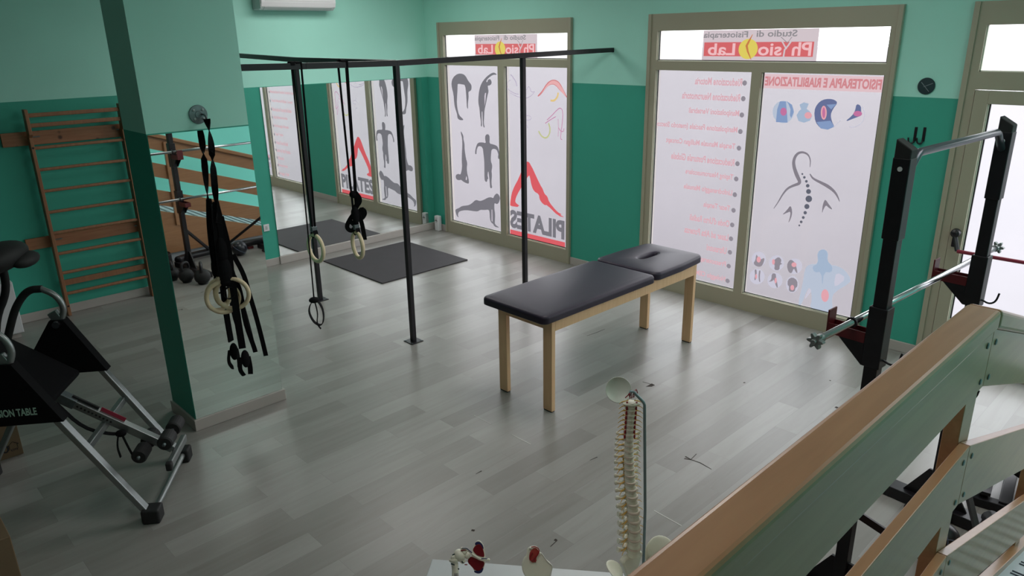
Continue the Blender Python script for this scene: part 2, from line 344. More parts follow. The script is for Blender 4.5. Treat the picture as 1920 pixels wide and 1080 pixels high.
def window(name, K, sill=True):
    root = empty(name, ((K['L']+K['R'])/2, 0, 0), kind='structure')
    ox = root.location.x
    def b(m, x0, x1, z0, z1, y0=-.022, y1=.06): m.box((x0-ox, y0, z0), (x1-ox, y1, z1))
    m = MB(); b(m, K['L'], K['a'], 0, ZT); b(m, K['d'], K['R'], 0, ZT); b(m, K['a'], K['d'], ZP1, ZT); b(m, K['a'], K['d'], ZL1, ZP0)
    b(m, K['a'], K['d'], 0, ZL0); b(m, K['b'], K['c'], ZL0, ZL1)
    fr = m.build('window_frame', FRAME, root)
    m = MB()                                               # raised outer architrave
    for x0, x1, z0, z1 in ((K['L'], K['L']+.035, 0, ZT), (K['R']-.035, K['R'], 0, ZT)): b(m, x0, x1, z0, z1, -.034, -.02)
    m.build('frame_trim', FRAME, root, bev=.004)
    m = MB(); g = MB()
    for x0, x1, z0, z1 in ((K['a'], K['b'], ZL0, ZL1), (K['c'], K['d'], ZL0, ZL1), (K['a'], K['d'], ZP0, ZP1)):
        t = .008
        for q in ((x0, x0+t, z0, z1), (x1-t, x1, z0, z1), (x0, x1, z0, z0+t)): b(m, *q, .0, .0165)
        t2 = .014
        for q in ((x0+t, x0+t2, z0+t, z1), (x1-t2, x1-t, z0+t, z1), (x0+t, x1-t, z0+t, z0+t2)): b(g, *q, .006, .0169)
    m.build('lit_reveal', LIT_REVEAL, root); g.build('gasket', GASKET, root)  # pale strips paint the daylight catching the reveal; gasket is a real seal
    out = []
    for nm, mt, x0, x1, z0, z1 in (('glass_pane', P_PANE, K['a'], K['b'], ZL0, ZL1), ('glass_pane', P_PANE, K['c'], K['d'], ZL0, ZL1), ('transom_pane', P_TRAN, K['a'], K['d'], ZP0, ZP1)):
        m = MB(); b(m, x0, x1, z0, z1, GY, GY+.008); p = m.build(nm, mt, root)
        # prints use world x: shift the film meshes through a child offset of the pane
        out.append(p)
    return root, out
class PrW(Pr):
    def __init__(s, pane, root): s.p = pane; s.k = 0; s.ox = root.location.x
    def film(s, polys, name, m, th=.0003):
        y = s.lay(); mb = MB()
        for q in polys: mb.prism([(x-s.ox, y, z) for x, z in q], (0, th, 0))
        return mb.build(name, m, s.p)
def wtext(P, s, name, m, xr, xl, z0, z1, bold=.02):
    return text_obj(s, name, m, P.p, (xr-P.ox, P.lay(), z0), (-1,0,0), (0,0,1), xr-xl, z1-z0, bold)

w1, (p1, p2, p3) = window('window_1', W1)
P = PrW(p3, w1); a = wp(889.5, 64); b_ = wp(1007.5, 62); shop_sign(P, a[0], b_[0], ZP0+.002, ZP1-.002)
P = PrW(p1, w1)
cA = cropf(835, 120, 8.31); cB = cropf(845, 235, 8.64); cC = cropf(845, 350, 12)
S = lambda q: smooth(q, 1, True)
P.film([S(cA([(190,150),(270,150),(320,190),(350,250),(375,285),(405,320),(412,370),(400,415),(370,428),(360,440),(365,520),(352,610),(355,715),(335,665),(333,600),(325,480),(312,330),(270,318),(200,308),(192,320),(190,420),(183,520),(180,610),(190,700),(215,800),(285,862),(270,878),(215,870),(188,840),(185,780),(150,680),(138,600),(128,470),(100,360),(95,290),(120,210)]))], 'bending_figure_print', G_GREY)
P.film([S(cA([(760,132),(800,155),(795,172),(760,165),(715,185),(650,240),(640,280),(655,285),(665,245),(700,232),(722,270),(720,310),(690,338),(662,335),(665,370),(676,430),(655,500),(635,620),(612,710),(608,800),(600,930),(617,985),(600,990),(588,950),(582,850),(578,735),(568,740),(568,850),(575,975),(552,972),(558,900),(540,800),(535,700),(517,620),(515,540),(525,430),(550,330),(590,260),(650,190),(720,142)]))], 'side_stretch_figure_print', G_GREY)
P.film([S(cB([(162,88),(190,130),(210,180),(207,220),(227,300),(227,390),(250,540),(272,610),(262,690),(270,780),(290,850),(302,945),(260,940),(210,915),(170,880),(140,890),(100,880),(80,840),(90,800),(125,785),(160,800),(178,740),(188,650),(180,590),(185,420),(190,330),(188,210),(172,150)]))], 'shoulder_stand_figure_print', G_GREY)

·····

▸ WRITTEN EXERCISE:
Reproduce each line exactly, please, except for any pictures.

▸ FULL SOLUTION:
Continue the Blender Python script for this scene: part 2, from line 344. More parts follow. The script is for Blender 4.5. Treat the picture as 1920 pixels wide and 1080 pixels high.
def window(name, K, sill=True):
    root = empty(name, ((K['L']+K['R'])/2, 0, 0), kind='structure')
    ox = root.location.x
    def b(m, x0, x1, z0, z1, y0=-.022, y1=.06): m.box((x0-ox, y0, z0), (x1-ox, y1, z1))
    m = MB(); b(m, K['L'], K['a'], 0, ZT); b(m, K['d'], K['R'], 0, ZT); b(m, K['a'], K['d'], ZP1, ZT); b(m, K['a'], K['d'], ZL1, ZP0)
    b(m, K['a'], K['d'], 0, ZL0); b(m, K['b'], K['c'], ZL0, ZL1)
    fr = m.build('window_frame', FRAME, root)
    m = MB()                                               # raised outer architrave
    for x0, x1, z0, z1 in ((K['L'], K['L']+.035, 0, ZT), (K['R']-.035, K['R'], 0, ZT)): b(m, x0, x1, z0, z1, -.034, -.02)
    m.build('frame_trim', FRAME, root, bev=.004)
    m = MB(); g = MB()
    for x0, x1, z0, z1 in ((K['a'], K['b'], ZL0, ZL1), (K['c'], K['d'], ZL0, ZL1), (K['a'], K['d'], ZP0, ZP1)):
        t = .008
        for q in ((x0, x0+t, z0, z1), (x1-t, x1, z0, z1), (x0, x1, z0, z0+t)): b(m, *q, .0, .0165)
        t2 = .014
        for q in ((x0+t, x0+t2, z0+t, z1), (x1-t2, x1-t, z0+t, z1), (x0+t, x1-t, z0+t, z0+t2)): b(g, *q, .006, .0169)
    m.build('lit_reveal', LIT_REVEAL, root); g.build('gasket', GASKET, root)  # pale strips paint the daylight catching the reveal; gasket is a real seal
    out = []
    for nm, mt, x0, x1, z0, z1 in (('glass_pane', P_PANE, K['a'], K['b'], ZL0, ZL1), ('glass_pane', P_PANE, K['c'], K['d'], ZL0, ZL1), ('transom_pane', P_TRAN, K['a'], K['d'], ZP0, ZP1)):
        m = MB(); b(m, x0, x1, z0, z1, GY, GY+.008); p = m.build(nm, mt, root)
        # prints use world x: shift the film meshes through a child offset of the pane
        out.append(p)
    return root, out
class PrW(Pr):
    def __init__(s, pane, root): s.p = pane; s.k = 0; s.ox = root.location.x
    def film(s, polys, name, m, th=.0003):
        y = s.lay(); mb = MB()
        for q in polys: mb.prism([(x-s.ox, y, z) for x, z in q], (0, th, 0))
        return mb.build(name, m, s.p)
def wtext(P, s, name, m, xr, xl, z0, z1, bold=.02):
    return text_obj(s, name, m, P.p, (xr-P.ox, P.lay(), z0), (-1,0,0), (0,0,1), xr-xl, z1-z0, bold)

w1, (p1, p2, p3) = window('window_1', W1)
P = PrW(p3, w1); a = wp(889.5, 64); b_ = wp(1007.5, 62); shop_sign(P, a[0], b_[0], ZP0+.002, ZP1-.002)
P = PrW(p1, w1)
cA = cropf(835, 120, 8.31); cB = cropf(845, 235, 8.64); cC = cropf(845, 350, 12)
S = lambda q: smooth(q, 1, True)
P.film([S(cA([(190,150),(270,150),(320,190),(350,250),(375,285),(405,320),(412,370),(400,415),(370,428),(360,440),(365,520),(352,610),(355,715),(335,665),(333,600),(325,480),(312,330),(270,318),(200,308),(192,320),(190,420),(183,520),(180,610),(190,700),(215,800),(285,862),(270,878),(215,870),(188,840),(185,780),(150,680),(138,600),(128,470),(100,360),(95,290),(120,210)]))], 'bending_figure_print', G_GREY)
P.film([S(cA([(760,132),(800,155),(795,172),(760,165),(715,185),(650,240),(640,280),(655,285),(665,245),(700,232),(722,270),(720,310),(690,338),(662,335),(665,370),(676,430),(655,500),(635,620),(612,710),(608,800),(600,930),(617,985),(600,990),(588,950),(582,850),(578,735),(568,740),(568,850),(575,975),(552,972),(558,900),(540,800),(535,700),(517,620),(515,540),(525,430),(550,330),(590,260),(650,190),(720,142)]))], 'side_stretch_figure_print', G_GREY)
P.film([S(cB([(162,88),(190,130),(210,180),(207,220),(227,300),(227,390),(250,540),(272,610),(262,690),(270,780),(290,850),(302,945),(260,940),(210,915),(170,880),(140,890),(100,880),(80,840),(90,800),(125,785),(160,800),(178,740),(188,650),(180,590),(185,420),(190,330),(188,210),(172,150)]))], 'shoulder_stand_figure_print', G_GREY)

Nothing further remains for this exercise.